PSD Superintendent Art Jarvis called the effort a labor of love. PHS Principal Joe Potts said the counselors deserved gold medals for their work in creating a master schedule. Staff has worked on the logistics of welcoming students into the building, passing in hallways, and how to manage lunch time, learning from the experience of the grades that returned before them. “We want desperately to have our students back,” Potts said. “We want to open safely and smoothly. We’ve measured everything and we have measured it twice.”

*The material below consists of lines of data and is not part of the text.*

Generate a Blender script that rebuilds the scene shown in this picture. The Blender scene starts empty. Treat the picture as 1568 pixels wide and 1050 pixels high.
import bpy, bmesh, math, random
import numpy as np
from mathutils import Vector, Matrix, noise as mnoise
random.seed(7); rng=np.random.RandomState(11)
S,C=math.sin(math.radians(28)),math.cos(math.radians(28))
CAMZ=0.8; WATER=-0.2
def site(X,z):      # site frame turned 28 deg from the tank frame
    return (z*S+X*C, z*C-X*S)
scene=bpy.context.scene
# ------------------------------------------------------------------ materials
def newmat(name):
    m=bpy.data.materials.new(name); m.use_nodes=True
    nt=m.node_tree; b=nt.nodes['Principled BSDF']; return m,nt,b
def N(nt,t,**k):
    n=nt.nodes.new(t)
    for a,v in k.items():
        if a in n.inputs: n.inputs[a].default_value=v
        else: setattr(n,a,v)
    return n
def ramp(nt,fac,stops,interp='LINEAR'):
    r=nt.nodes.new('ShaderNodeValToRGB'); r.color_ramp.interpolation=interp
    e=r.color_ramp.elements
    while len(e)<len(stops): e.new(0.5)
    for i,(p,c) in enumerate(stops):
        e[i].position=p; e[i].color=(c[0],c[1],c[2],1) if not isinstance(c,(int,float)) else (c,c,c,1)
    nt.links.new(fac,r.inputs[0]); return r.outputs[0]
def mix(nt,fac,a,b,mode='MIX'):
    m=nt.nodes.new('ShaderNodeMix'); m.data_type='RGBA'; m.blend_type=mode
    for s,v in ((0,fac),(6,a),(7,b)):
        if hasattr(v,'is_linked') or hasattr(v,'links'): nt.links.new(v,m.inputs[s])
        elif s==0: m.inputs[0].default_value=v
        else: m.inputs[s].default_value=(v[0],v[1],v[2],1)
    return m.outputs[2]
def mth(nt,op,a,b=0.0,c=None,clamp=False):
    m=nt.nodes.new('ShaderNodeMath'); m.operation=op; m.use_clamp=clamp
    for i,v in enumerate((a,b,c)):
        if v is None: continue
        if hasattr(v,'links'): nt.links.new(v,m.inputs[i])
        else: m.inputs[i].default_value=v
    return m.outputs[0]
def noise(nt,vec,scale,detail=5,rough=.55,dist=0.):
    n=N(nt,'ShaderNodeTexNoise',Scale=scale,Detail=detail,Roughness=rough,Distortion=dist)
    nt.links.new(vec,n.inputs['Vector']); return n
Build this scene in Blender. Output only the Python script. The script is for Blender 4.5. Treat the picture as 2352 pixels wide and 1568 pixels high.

As with the middle schools, high schools will use a hybrid program, with students spending about half their time in-person and half with virtual learning. Students have been divided into two cohorts by last name, with half attending Monday and Thursday, half attending Tuesday and Friday, and all attending via Zoom on Wednesday.

Because the reopening took place about a month into the second semester, staff built a schedule that took into account the teachers and students who planned to remain virtual through the rest of the year; they continued with the same classes and those returning to in-person classes continued with the same teachers but using the hybrid schedule.

Kara Beloate teaches English, theater, and dance at PHS. “I am ready, but there will be things that come up that we will have to roll with. But what overrides that is my excitement to be here with the kids, that relationship, meeting them for the first time live. I have never even seen some of their faces,” she said.

Joel Epstein, who teaches precalculus, said it can be difficult to assess how well students understand when using Zoom and he is looking forward to seeing them in person.

Beloate and Epstein will teach both in-person and virtual classes to accommodate PHS students who have chosen to stay virtual. Beloate will teach drama production as a combined virtual and in-person class.

PHS special education teachers Wendy Christiansen and Joelle Rickard have been teaching their 22 students in-person since early fall. “Preparation for reopening has been stressful, but the joy of in-person contact makes all the difference in the world. It is what gets me up in the morning,” Christiansen said. “Our special education students are so looking forward to being with their peers. And this gives them the chance to be the leaders. They have it down,” she said, speaking of the mitigation procedures they have practiced over the last six months.

“Kids have been craving some normalcy,” said Carys Bice, a parent of a 2020 graduate, a junior and a freshman. Her son, who also plays football and as a junior is well established, has fared well. But her daughter, a freshman, did not have those connections. “She is really excited to be returning in person,” Bice said. She and her husband both work full-time and have not been able to supply the support and structure the school can offer once it is open again.

Junior Jake Bice said that virtual classes had gone better than he expected, especially as technical glitches were resolved. But he said most students are excited to be getting back to the building. “It will be good to see friends and to have the in-person contact with teachers.”

There are still unknowns, and that has made both students and teachers nervous.

“We don’t know what we don’t know — how things might be different, adjusting teaching and expectations,” Beloate said. “In my class we talk about the habits of mind, and one of those habits is thinking flexibly. I try to model that.”

According to middle school parent Tina McKail, that has not been a problem at Key Peninsula Middle School. “It has been fantastic. He is so happy,” she said of her son. “He doesn’t mind the mask — he’ll do whatever it takes. It has been uplifting.”

“It has been such a gift in a strange way,” said Beloate, who has taught for 29 years including nine at PHS. “All of us have learned. I think about the phrase ‘growing pains’ — it’s hard, but you come out the other side.”

Bice said he views the challenges this way: “It will be cool — nothing like this has ever happened before.”